• **Goal**: Some lines of these records may hold the word "part"; state how many, using only the number.
-- START OF Stored records --
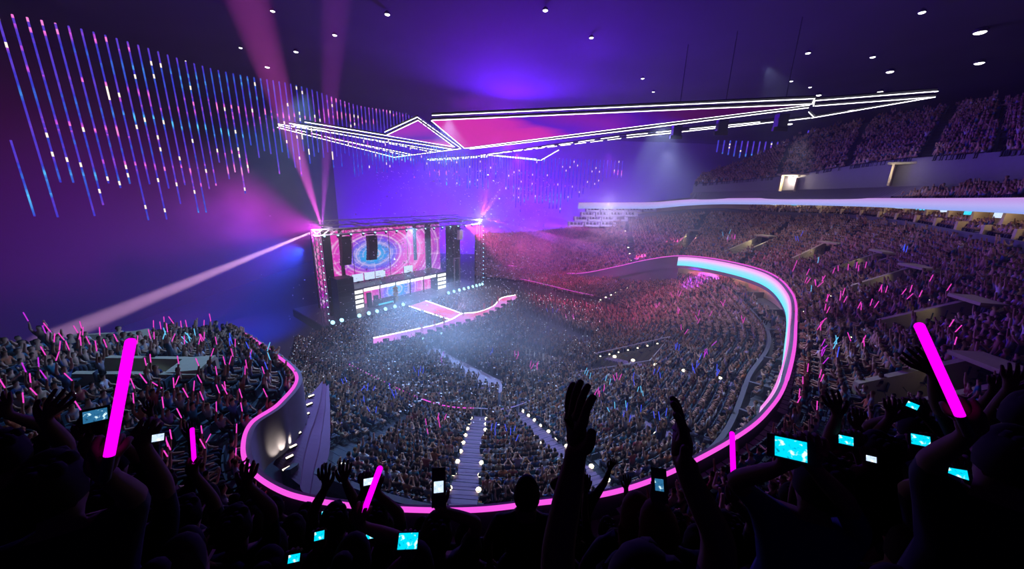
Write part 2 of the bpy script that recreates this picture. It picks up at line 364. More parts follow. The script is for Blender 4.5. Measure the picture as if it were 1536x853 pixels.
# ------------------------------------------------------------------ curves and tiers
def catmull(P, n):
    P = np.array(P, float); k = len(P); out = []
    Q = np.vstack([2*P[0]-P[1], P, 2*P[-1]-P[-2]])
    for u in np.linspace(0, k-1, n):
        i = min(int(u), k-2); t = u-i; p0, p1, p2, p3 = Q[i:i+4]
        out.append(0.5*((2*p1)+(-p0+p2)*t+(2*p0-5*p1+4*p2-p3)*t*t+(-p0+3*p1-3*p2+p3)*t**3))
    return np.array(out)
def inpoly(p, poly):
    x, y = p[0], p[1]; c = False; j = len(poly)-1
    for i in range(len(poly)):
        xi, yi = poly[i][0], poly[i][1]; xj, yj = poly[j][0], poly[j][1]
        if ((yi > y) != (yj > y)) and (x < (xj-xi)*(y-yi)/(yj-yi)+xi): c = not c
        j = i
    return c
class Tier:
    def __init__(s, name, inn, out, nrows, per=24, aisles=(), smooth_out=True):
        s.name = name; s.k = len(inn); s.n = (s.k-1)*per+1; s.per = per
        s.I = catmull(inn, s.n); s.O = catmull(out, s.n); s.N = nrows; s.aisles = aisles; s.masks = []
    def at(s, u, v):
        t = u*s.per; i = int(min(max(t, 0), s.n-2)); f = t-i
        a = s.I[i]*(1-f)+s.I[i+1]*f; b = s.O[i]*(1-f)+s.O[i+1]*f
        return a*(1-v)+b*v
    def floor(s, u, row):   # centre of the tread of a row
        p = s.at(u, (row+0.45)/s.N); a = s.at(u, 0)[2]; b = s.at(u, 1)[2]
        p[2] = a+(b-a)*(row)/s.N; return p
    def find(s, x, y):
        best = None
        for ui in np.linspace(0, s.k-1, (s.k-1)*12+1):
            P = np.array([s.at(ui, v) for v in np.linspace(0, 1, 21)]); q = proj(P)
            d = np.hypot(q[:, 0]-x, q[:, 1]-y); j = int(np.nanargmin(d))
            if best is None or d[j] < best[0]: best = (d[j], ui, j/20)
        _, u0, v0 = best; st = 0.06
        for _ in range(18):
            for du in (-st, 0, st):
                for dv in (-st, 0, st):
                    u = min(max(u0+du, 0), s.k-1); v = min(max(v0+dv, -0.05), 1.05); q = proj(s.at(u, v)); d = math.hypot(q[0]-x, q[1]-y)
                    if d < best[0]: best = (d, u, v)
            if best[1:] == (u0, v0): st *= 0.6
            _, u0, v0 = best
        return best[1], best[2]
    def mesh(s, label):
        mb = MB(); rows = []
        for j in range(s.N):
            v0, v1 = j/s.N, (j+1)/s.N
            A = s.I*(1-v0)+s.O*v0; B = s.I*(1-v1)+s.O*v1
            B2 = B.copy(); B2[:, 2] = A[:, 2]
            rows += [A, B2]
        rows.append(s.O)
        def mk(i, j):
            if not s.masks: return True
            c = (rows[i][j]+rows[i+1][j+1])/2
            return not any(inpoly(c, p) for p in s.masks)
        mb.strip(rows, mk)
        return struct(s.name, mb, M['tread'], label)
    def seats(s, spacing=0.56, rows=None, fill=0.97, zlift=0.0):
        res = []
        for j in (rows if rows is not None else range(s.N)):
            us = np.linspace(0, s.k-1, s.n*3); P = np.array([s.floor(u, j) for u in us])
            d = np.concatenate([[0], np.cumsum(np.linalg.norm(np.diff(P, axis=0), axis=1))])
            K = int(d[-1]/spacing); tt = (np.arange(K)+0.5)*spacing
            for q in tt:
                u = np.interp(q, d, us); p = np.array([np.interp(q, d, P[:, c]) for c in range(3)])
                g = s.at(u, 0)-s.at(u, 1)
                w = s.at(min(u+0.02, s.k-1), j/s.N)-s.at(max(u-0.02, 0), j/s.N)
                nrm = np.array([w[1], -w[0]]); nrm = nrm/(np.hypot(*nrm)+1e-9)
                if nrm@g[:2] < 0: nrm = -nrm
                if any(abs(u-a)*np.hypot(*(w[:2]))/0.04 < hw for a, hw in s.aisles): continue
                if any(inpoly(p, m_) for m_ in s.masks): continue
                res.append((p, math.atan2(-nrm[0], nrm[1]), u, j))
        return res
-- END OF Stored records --
-- START OF Stored records --
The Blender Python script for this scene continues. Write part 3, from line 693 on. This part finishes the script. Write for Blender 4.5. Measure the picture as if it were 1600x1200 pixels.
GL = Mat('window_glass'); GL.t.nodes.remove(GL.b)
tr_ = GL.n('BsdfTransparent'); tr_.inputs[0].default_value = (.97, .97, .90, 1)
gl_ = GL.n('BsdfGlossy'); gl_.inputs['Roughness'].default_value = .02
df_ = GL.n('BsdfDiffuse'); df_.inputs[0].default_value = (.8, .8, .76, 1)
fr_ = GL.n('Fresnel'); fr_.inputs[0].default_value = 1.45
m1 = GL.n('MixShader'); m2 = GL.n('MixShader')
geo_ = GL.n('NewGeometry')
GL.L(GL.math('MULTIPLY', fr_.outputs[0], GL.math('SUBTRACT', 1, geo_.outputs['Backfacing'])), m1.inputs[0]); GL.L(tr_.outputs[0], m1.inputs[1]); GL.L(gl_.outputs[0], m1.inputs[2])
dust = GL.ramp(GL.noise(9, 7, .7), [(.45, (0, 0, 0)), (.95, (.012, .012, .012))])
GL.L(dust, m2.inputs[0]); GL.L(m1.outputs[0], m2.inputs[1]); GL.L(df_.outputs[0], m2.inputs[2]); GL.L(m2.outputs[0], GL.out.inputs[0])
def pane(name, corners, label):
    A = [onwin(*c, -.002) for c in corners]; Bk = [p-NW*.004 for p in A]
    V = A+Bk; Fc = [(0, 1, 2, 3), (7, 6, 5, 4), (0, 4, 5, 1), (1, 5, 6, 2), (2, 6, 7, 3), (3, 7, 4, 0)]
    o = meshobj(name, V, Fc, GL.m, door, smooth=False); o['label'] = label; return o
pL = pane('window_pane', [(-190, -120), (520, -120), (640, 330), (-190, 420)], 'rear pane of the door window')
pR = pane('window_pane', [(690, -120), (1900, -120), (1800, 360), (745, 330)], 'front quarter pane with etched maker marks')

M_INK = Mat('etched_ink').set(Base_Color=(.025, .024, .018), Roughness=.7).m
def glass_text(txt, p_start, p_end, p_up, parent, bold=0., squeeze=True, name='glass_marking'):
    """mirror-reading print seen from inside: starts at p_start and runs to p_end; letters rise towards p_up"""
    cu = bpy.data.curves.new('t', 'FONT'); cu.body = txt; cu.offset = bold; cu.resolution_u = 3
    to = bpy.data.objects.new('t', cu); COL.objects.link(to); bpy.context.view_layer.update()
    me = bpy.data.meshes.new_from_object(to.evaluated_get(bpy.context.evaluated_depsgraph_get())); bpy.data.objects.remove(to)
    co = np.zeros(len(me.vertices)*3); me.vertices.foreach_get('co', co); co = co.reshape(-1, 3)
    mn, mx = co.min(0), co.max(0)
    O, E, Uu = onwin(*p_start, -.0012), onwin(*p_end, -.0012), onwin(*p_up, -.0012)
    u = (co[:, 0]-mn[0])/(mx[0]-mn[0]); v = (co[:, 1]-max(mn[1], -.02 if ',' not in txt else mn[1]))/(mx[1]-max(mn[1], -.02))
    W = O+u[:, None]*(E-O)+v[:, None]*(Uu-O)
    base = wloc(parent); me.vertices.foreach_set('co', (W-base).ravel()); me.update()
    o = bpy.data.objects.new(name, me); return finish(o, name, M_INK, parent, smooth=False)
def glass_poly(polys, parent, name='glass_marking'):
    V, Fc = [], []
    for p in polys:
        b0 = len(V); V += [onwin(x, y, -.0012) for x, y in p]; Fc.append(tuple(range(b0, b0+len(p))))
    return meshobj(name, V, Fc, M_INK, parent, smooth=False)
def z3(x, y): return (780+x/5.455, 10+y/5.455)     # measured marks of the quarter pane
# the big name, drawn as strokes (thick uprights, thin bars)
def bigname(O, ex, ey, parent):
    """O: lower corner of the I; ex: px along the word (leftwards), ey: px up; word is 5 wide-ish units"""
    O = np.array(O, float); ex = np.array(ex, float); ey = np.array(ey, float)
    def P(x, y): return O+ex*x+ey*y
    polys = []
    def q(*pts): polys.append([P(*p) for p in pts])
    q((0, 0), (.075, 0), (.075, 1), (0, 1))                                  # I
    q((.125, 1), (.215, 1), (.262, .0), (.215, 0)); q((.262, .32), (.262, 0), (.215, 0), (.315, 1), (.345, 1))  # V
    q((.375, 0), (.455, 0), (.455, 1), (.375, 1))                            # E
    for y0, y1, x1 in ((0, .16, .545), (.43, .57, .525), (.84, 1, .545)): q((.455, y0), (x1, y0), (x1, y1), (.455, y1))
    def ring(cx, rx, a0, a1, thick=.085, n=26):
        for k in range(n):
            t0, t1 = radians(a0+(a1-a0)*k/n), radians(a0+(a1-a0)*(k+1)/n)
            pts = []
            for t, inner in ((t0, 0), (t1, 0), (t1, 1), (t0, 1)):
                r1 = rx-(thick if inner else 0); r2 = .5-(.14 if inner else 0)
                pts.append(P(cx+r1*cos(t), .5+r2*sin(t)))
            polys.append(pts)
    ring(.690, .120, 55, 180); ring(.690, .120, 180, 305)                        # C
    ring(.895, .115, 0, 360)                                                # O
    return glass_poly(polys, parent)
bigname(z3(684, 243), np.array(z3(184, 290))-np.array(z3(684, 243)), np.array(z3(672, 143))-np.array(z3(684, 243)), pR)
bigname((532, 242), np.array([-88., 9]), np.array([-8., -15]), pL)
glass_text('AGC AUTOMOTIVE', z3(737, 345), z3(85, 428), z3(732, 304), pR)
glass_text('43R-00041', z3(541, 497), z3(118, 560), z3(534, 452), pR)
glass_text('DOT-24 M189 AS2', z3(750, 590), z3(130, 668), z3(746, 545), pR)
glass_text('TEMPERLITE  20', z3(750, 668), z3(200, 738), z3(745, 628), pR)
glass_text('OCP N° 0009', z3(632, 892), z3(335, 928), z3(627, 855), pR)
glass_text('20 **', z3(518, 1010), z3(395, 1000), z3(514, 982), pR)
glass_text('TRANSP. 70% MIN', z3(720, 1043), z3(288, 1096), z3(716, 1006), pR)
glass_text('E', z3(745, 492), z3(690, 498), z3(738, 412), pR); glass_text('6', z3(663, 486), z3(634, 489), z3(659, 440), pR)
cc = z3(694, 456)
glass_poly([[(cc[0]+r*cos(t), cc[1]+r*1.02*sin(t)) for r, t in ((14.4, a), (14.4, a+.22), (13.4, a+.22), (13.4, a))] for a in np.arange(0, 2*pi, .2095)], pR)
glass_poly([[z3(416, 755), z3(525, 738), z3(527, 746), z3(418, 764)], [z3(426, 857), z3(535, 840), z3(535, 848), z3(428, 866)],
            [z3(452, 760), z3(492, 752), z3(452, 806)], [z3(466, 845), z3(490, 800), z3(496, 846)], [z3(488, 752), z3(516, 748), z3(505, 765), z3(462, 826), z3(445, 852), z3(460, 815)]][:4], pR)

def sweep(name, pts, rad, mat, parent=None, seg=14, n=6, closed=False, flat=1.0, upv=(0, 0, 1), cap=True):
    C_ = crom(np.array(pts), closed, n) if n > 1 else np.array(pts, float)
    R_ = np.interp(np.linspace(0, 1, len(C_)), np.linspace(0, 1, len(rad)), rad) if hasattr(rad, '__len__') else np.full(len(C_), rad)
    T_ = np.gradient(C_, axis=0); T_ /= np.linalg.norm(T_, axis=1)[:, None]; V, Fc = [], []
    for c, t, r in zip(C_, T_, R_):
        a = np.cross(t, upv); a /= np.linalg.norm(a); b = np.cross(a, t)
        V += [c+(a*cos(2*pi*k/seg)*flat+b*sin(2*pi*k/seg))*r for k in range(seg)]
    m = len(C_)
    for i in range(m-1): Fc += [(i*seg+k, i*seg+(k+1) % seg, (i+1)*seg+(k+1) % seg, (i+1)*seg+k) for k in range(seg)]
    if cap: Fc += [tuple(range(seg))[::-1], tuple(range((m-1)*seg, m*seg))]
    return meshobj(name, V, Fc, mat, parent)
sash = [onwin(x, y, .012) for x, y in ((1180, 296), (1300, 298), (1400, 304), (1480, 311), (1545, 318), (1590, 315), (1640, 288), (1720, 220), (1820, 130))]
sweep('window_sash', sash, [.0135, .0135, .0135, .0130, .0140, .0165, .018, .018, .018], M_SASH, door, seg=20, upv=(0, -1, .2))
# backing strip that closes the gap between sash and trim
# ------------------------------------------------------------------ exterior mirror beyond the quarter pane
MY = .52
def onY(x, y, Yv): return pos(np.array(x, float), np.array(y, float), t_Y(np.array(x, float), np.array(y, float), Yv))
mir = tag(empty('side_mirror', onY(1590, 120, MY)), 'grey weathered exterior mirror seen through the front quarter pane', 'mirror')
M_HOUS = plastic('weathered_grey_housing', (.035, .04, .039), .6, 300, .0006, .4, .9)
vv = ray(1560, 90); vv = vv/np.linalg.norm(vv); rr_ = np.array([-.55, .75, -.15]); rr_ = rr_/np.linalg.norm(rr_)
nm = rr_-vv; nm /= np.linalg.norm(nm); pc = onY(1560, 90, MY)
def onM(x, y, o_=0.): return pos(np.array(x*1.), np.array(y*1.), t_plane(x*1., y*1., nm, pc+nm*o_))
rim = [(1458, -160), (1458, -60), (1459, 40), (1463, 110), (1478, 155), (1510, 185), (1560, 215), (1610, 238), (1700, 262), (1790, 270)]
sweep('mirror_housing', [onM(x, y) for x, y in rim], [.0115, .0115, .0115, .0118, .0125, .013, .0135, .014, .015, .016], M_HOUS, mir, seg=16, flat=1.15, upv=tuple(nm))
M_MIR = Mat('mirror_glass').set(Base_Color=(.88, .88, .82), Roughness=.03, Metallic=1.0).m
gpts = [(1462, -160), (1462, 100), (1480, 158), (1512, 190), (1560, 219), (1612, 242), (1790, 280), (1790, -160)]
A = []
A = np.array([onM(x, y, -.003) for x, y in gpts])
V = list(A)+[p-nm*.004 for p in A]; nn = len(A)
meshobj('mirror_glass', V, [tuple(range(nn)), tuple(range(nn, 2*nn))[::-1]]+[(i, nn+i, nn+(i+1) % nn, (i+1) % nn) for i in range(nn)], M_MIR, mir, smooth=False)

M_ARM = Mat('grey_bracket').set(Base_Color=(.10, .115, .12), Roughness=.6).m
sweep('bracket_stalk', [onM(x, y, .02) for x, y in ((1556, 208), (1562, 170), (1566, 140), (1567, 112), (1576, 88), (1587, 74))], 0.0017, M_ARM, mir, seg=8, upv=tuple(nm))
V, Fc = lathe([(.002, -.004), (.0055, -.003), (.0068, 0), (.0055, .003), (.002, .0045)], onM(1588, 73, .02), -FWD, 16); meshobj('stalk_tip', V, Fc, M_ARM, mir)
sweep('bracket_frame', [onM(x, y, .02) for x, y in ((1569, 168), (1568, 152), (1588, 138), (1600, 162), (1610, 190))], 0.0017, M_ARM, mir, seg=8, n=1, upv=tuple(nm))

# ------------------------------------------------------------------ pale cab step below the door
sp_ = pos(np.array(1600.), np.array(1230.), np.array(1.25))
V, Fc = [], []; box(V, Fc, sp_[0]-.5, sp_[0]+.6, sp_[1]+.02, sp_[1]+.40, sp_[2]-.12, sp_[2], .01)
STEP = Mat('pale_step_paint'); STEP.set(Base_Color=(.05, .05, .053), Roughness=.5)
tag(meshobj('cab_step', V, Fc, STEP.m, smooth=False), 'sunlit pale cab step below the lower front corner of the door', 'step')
-- END OF Stored records --
• **Complete output**: 2